Red Bull (Rose) Aero Flyer 3000 review

German supermodel

Our rating

2.0

2455.00

www.robertsmithphotography.co.uk

Published: October 29, 2010 at 7:00 am

Our review
We were excited when we saw the gorgeously fluid-looking red bull. but it lacked muscle and produced a rattley yet noodley ride...

Red Bull are the road brand of german online bike supermarket Rose bikes, with an extensive array of seven clock-beaters to choose from, from £1,410 to £6,000. the AF 3000 sits bang in the middle, offering a very polished aero performance for your currency exchange.

Ride & handling: Willowy ride and long cockpit won't suit power riders

Once we’d chopped the seatmast to size it was time to saddle up and see whether the clean lines of the Red Bull would give us wings (the bikes will actually be rebranded as Rose in the UK for 2011 to avoid confusion with the energy drink company ed). Even with the saddle shunted forward, the top tube and stretched cockpit make this a very long bike, even accounting for the large frame.

This is great for long-backed riders, but several of our testers ended up with forearms sloping forward rather than tucked underneath their shoulders.
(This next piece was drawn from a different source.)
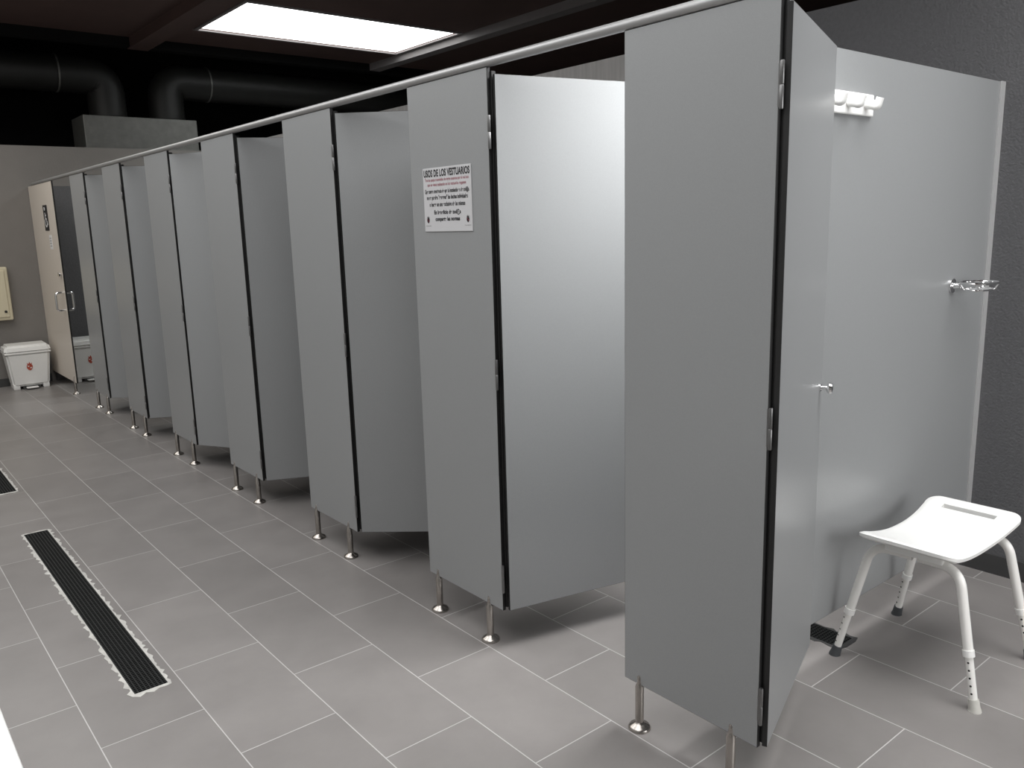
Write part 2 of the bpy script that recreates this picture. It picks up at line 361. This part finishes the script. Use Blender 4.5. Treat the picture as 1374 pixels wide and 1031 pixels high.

The good news is Rose are regulars on the British bike demo circuit, so if you live in the UK you can try before you buy.

While the deep but narrow tubes create minimal airflow disturbance and maximum physical distance where knees and thighs normally come close to the frame, they have a noticeable effect on handling too. There’s a very fluid relationship between the front end, centre and back of the bike.

While basic geometry is okay, the 1in-steerer front end feels vague and distant, twisting and squirming rather than leading the bike decisively into turns. This became more of a problem on test rides where we upgraded to deeper section wheels, with the bike lacking the muscle to keep them straight in gusts.

It feels like the cranks are swinging underneath you in relation to your shoulders and wheels as the frame flexes sideways along its length. This undermines the otherwise solid power feel of the Aero Flyer, particularly when you’re putting the power down hard. This left it lagging behind when group rides got jumpy.

Deep tubes don’t offer the same softness in a vertical plain. Add the uncomfortable saddle and firm wheels, and the Red Bull clatters and bangs over any surface roughness, making it hard to keep a rhythm or smooth cadence.

Chassis: Fluid, lightweight frame looks gorgeous and slices through wind

The tall integrated seat tube puts the frame into the prestige league straight away. The whole chassis is seamlessly blended and melted through its various curved junctions for an outstandingly eye-catching look. The short head tube uses a narrow 1in diameter fork to minimise frontal area, and brake and gear cables disappear into the frame not much further back.

The deep oval down tube curves through a gradual S-curve to follow the trailing edge of the front wheel, with a ledge for the bottle cage moulded into the top face. It bulges out for full width support of the conventional bottom bracket, with the S- curved seat tube snaking up and back around the rear wheel. Clean white and slender rear stays look more like glider wings than bike parts, while vertical dropout slots make wheel insertion and removal easy.

Making the seatpost part of the frame rather than a conventional telescopic setup makes accurate cutting to length crucial but there’s some vertical adjustment in the deep seat cradle if you cut off slightly too much. The whole seat clamp slides fore and aft to alter the seat angle. Despite the integrated seatmast, our size large frame weighed just 1,430g. The deep, flat-bladed-front carbon fork is impressively light too (410g).

Equipment: Good wheel choice, but bars add even more stretch and we didn't like the saddle

The carbon dinner-plate FSA time trial chainset has ‘54 T’ printed proudly on the outside to show you mean business. With only a 23-tooth rear sprocket and 42T inner chainring for steep hills, though, you’ll be straining, not spinning. Easton’s EA90 Aero wheels are a useful compromise between windproof handling and some drag advantage.

The long extension, forward-sloped wing bar Vision cockpit adds extra reach to an already stretched top tube and stem, so take that into account when buying. While the ribbed ‘slide control’ nose Pro Logo saddle stops you sliding around, we didn’t like the crotch-numbing bumps. Continental Triathlon tyres are top performers.